I come from an Italian family. When I was growing up, lasagna was made with a large 32 oz (or more) container of ricotta cheese, mozzarella cheese, parmesan cheese and sometimes even provolone. Each layer was then covered with a hearty sauce made with ground beef and, more often than not, there was Italian sausage on top. It was rich, heavy, hearty, and delicious.

When I gave up beef, though, I had to find a new lasagna recipe, for giving up lasagna was not an option. Over the past few years I’ve experimented with adding different vegetables to lasagna and have discovered that I love veggie lasagna so much more than the meaty one I grew up with.
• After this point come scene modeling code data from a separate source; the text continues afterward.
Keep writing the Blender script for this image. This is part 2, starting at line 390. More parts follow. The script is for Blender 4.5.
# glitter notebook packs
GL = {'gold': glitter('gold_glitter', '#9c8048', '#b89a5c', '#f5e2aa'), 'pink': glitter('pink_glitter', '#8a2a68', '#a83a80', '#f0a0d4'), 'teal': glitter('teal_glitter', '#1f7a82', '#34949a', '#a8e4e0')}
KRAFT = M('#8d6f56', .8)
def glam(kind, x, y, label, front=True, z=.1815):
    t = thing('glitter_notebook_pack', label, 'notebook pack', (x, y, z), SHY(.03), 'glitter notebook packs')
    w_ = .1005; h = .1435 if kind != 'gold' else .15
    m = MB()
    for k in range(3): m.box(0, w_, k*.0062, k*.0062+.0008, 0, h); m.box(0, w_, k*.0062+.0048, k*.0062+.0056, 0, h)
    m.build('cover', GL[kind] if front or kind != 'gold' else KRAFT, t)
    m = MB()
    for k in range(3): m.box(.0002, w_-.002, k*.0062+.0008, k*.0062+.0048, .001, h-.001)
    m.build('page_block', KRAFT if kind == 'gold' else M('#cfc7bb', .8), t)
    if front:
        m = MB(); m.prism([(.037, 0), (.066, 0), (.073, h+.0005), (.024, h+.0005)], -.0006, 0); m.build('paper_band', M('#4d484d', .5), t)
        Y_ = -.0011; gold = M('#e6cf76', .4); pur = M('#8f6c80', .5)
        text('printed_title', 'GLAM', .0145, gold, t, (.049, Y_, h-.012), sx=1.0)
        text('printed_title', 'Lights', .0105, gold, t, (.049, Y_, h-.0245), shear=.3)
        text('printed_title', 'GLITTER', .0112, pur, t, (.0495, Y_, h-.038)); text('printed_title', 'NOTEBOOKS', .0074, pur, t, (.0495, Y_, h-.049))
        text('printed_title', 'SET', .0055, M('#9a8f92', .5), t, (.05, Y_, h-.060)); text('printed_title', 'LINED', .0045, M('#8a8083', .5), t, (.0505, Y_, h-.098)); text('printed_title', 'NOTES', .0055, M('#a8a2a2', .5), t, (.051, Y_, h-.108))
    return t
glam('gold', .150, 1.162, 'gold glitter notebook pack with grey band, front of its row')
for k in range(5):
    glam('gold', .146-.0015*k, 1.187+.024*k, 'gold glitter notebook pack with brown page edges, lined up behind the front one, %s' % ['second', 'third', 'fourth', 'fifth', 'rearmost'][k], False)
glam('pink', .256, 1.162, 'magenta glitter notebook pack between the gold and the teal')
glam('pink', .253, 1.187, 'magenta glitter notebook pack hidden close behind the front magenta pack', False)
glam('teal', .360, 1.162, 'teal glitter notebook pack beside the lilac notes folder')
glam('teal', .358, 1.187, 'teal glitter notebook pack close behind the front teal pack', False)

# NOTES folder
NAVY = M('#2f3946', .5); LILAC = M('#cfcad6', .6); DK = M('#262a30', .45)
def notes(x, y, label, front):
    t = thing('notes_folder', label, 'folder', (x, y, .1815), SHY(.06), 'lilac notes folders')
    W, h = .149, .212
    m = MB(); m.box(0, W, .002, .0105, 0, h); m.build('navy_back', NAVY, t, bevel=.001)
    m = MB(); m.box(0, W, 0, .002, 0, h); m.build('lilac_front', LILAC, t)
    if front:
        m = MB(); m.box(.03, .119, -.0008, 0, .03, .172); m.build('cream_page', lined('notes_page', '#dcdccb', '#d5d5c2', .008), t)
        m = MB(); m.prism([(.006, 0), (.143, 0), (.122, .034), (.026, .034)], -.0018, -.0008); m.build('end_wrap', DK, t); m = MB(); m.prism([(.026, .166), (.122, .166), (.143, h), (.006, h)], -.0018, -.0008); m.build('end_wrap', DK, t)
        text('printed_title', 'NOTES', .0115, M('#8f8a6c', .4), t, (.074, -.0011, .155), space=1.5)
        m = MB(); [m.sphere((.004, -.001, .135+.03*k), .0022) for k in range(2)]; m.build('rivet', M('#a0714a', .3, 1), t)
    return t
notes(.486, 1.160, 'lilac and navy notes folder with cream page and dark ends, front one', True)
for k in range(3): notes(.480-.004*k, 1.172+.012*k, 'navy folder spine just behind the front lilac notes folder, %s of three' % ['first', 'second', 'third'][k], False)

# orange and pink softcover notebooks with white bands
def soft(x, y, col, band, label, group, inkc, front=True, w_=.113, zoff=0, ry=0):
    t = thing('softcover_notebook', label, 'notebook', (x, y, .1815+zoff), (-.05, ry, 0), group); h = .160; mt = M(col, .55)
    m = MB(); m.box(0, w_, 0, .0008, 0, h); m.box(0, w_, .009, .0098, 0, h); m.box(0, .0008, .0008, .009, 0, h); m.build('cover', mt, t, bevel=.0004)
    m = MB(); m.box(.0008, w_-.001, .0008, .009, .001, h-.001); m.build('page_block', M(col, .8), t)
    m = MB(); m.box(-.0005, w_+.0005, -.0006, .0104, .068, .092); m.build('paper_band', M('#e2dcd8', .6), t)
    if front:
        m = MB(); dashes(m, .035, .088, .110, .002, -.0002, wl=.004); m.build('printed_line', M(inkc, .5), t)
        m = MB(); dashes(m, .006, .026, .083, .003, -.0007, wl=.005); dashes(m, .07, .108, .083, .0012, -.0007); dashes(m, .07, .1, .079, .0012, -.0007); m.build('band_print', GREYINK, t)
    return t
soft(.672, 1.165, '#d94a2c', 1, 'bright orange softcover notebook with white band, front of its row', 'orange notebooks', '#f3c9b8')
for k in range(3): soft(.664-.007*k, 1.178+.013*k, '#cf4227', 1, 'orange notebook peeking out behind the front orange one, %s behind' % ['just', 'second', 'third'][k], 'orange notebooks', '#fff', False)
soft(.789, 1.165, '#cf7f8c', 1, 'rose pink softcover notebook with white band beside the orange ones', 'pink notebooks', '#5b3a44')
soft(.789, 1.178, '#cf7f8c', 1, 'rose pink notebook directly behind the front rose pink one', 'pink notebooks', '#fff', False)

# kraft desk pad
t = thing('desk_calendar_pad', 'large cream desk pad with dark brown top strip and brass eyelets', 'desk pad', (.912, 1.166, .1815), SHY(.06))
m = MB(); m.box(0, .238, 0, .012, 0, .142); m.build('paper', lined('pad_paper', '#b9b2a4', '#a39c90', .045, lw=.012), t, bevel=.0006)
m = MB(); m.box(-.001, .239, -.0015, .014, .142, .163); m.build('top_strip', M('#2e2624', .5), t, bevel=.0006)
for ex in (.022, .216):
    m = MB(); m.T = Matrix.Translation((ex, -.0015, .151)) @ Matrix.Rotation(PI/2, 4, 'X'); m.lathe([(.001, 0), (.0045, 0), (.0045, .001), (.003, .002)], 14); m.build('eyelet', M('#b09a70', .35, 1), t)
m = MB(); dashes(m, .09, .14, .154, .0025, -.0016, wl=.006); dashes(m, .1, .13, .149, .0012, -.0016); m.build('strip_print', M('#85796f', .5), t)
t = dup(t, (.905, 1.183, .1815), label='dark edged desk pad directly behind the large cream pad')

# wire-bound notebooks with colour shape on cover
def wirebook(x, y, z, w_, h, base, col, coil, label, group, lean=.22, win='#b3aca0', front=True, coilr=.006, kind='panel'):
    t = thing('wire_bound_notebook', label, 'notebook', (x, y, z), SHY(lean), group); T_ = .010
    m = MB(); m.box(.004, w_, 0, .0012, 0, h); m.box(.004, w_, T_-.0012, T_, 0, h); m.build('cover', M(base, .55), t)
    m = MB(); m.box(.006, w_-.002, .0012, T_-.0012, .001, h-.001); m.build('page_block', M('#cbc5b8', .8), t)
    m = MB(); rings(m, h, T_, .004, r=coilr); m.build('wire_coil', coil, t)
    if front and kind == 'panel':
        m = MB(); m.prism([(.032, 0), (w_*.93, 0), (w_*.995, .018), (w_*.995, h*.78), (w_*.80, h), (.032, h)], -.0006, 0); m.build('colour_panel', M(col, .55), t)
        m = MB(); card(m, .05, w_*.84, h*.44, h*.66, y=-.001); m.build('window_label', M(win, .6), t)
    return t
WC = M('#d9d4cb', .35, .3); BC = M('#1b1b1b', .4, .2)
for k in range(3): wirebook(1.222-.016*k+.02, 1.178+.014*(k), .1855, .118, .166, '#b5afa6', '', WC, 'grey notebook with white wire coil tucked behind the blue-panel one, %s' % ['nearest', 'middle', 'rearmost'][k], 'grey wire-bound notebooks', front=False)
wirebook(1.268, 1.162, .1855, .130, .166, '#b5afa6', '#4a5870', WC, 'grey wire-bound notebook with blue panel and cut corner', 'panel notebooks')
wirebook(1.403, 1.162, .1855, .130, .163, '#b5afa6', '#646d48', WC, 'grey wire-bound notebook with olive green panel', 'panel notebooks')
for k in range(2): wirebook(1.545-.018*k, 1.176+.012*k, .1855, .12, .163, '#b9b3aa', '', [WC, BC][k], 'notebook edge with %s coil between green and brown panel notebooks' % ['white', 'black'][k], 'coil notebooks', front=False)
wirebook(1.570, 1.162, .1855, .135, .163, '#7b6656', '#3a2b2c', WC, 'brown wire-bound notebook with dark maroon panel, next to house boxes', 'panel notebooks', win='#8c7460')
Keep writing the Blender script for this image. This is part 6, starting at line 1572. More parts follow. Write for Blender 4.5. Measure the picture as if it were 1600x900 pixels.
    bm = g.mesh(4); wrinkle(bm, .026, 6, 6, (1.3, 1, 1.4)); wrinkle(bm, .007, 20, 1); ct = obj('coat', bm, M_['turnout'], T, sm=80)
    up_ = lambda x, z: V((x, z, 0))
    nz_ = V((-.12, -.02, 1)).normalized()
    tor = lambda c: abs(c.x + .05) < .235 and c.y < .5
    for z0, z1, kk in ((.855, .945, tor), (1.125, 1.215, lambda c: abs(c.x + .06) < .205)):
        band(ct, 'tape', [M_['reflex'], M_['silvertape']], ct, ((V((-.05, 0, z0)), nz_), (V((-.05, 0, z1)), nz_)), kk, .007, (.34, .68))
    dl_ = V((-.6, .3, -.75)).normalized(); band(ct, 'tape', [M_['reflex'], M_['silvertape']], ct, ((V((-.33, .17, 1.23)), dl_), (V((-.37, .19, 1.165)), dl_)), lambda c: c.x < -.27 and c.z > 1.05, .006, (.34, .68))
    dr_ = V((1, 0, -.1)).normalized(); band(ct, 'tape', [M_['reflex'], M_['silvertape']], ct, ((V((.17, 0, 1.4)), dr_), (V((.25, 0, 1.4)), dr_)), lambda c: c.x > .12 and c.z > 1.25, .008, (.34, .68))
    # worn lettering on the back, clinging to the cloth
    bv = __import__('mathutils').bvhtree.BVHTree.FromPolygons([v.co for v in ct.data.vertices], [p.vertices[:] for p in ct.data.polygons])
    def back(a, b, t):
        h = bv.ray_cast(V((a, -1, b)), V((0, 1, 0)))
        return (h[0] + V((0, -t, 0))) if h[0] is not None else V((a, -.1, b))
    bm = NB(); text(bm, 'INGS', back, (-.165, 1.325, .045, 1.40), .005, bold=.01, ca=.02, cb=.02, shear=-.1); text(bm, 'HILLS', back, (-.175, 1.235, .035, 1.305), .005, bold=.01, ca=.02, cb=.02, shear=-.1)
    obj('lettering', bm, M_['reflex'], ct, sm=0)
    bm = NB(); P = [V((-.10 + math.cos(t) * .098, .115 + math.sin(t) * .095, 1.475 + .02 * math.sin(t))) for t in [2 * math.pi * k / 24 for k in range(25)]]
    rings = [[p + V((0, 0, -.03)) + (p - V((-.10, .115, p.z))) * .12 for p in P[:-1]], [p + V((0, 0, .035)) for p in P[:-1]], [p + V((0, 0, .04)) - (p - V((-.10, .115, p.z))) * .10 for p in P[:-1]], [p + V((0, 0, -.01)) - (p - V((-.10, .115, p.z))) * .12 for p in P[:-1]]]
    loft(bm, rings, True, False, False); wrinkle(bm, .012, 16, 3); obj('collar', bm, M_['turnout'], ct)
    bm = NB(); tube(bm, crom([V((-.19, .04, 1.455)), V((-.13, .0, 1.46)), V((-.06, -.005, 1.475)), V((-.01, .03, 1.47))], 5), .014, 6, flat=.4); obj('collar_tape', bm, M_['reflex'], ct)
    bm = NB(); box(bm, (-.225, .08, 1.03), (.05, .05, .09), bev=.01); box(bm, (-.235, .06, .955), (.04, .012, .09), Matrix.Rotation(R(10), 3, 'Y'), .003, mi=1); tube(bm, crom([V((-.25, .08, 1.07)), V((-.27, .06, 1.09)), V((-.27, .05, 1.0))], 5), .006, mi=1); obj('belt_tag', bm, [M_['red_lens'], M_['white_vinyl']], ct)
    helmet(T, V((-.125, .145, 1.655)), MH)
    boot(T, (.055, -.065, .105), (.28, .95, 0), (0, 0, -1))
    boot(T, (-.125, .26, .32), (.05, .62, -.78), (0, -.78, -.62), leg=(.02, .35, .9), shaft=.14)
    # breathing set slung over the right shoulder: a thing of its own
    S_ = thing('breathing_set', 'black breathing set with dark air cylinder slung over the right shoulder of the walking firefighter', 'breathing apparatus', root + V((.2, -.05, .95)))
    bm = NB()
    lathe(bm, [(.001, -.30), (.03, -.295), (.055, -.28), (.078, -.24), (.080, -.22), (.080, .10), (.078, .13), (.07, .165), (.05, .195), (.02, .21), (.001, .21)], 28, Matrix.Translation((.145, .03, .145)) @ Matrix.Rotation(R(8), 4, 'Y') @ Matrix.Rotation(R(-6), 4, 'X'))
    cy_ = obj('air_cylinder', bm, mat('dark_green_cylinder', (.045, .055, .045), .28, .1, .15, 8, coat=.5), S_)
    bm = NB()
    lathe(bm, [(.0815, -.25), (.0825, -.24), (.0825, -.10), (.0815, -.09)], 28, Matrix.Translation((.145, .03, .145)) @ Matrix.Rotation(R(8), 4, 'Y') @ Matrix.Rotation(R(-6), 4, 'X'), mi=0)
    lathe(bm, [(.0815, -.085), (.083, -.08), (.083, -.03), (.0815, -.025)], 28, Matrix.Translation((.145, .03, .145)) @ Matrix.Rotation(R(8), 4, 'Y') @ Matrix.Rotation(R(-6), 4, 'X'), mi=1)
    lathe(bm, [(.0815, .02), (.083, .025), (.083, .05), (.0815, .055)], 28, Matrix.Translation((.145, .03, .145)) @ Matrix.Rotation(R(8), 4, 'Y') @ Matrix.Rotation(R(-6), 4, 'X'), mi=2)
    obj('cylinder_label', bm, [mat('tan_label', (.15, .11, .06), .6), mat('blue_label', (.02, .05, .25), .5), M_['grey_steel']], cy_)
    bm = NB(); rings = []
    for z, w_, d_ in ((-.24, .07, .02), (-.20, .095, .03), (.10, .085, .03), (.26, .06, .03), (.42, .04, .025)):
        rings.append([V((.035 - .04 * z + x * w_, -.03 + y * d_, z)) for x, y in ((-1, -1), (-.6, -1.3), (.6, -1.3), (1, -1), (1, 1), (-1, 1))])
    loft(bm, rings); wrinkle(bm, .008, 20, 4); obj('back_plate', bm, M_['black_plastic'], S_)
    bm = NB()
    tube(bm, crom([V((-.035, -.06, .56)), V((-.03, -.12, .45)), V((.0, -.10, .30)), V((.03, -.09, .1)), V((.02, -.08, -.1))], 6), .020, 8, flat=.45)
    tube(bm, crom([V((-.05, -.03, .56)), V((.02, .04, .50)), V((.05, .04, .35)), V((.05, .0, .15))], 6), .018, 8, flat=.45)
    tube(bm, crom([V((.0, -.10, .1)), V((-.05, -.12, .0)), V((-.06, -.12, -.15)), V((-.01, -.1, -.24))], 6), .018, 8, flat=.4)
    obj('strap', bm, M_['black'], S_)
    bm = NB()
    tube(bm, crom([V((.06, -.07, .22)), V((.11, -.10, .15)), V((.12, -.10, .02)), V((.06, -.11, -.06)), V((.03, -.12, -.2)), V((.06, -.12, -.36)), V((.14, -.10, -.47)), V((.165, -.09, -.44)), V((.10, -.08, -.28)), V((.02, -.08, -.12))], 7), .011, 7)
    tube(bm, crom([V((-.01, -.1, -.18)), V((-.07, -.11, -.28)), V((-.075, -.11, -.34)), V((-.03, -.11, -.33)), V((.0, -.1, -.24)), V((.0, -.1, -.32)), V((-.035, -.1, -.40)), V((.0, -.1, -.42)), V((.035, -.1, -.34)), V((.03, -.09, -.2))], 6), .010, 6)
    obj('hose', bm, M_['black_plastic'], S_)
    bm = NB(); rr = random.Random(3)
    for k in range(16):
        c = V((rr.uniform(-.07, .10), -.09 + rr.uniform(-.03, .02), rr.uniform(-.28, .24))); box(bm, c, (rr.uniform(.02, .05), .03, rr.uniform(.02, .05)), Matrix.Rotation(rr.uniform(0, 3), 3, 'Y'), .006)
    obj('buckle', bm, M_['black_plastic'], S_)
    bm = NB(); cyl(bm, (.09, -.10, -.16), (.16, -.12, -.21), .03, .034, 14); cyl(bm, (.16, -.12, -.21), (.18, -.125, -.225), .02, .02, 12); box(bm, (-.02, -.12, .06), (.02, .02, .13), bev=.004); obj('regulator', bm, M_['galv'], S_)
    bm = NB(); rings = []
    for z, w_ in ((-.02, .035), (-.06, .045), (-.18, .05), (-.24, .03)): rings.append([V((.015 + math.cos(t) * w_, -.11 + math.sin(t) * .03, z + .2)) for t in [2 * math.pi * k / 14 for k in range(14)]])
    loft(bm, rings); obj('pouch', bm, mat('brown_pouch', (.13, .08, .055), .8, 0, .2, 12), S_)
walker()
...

The beauty of a veggie lasagna is that there are so many possibilities. When you pull beef out of the picture and use whatever vegetables you have on hand instead, lasagna is never boring.

The recipe I show below is, by far, my favorite combination of ingredients. Plus it’s light and full of so much more flavor than the more traditional lasagna. This is more complicated than most of my recipes, simply because there are so many steps. It’s a good day-off recipe, and it’s wonderful to do with kids. I loved helping my mom build lasagna when I was growing up.

Here’s what you need to prepare before you build the lasagna:

A ricotta mixture which is: 

  • A small container of ricotta cheese (about 15 oz). 
  • A couple cups of fresh spinach, coarsely chopped
  • One clove of fresh garlic
  • One egg (this helps bind the mixture, but I sometimes forget to add it and it comes out fine)
  • Fresh basil, if available, or any fresh or dried Italian herbs
  • Salt and Pepper

Roasted bell peppers or any other seasonal vegetable roasted

  • 2 large or 3 small bell peppers roasted in a 400 degree oven for about 20 minutes.

My favorite olive mixture

  • I use about 8 oz of kalamata olives (pitted) and about 6 or 7 pepperdews from an antipasto bar. Pulse in a food processor until finely chopped. Make extra. It’s wonderful leftover on bread, pastas and salads. 

Cremini or Baby Bello Mushrooms or a mixture of both

  • I use a couple small containers. I sauté them first with olive oil until they are nice and brown (mushroom tip: don’t add salt and pepper until they start to brown. Also cook them in a large pan and in small batches if you don’t want them to be soggy.) 

A marina sauce of your choice

  • I use my family’s favorite, simple recipe, which I will post at another date. 

You favorite hard Italian cheese

  • For this recipe, I used a combination of Parmesan and Asiago, simply because those were what I had on hand.  

I also use no boil whole wheat lasagna noodles. I know. My Italian great grandmother would have a heart attack if she knew such a thing existed. I didn’t believe they would bake properly at first, either, but it actually works.  I also use a pan that’s around 12×9, but any pan around that size would work.

To build the lasagna:  First, I pour just enough marina sauce along the bottom of the pan to slightly coat it.  Then I add my first single layer of noodles. Now it’s time for the first layer. I do:

  • one layer of the ricotta mixture
  • all of the roasted peppers
  • a few large ladles of sauce, to slightly coat

I don’t have a photo of this layer. Granted, I took a photo, but only after I started the next layer did I realize that I didn’t have a memory card in my camera. Did Ansel Adams ever forget to put film in his camera? I do hope so.

Next layer:

  • top the previous layer with a single layer of noodles 
  • one layer of the ricotta cheese mixture
  • spread the olive mixture on top of the cheese
  • add a few ladles of sauce, to slightly coat

olive layer-5


Next layer:

  • Another layer of noodles
  • ricotta cheese (if any left)
  • marina sauce
  • all of the mushrooms
  • sprinkle your choice of cheese on top


Now top it with the rest of the noodles (one layer), pour lots of marina sauce on top and sprinkle with cheese.



Cover it and bake in a 350 degree over for 40 minutes. Uncover and bake for another 15-20 minutes.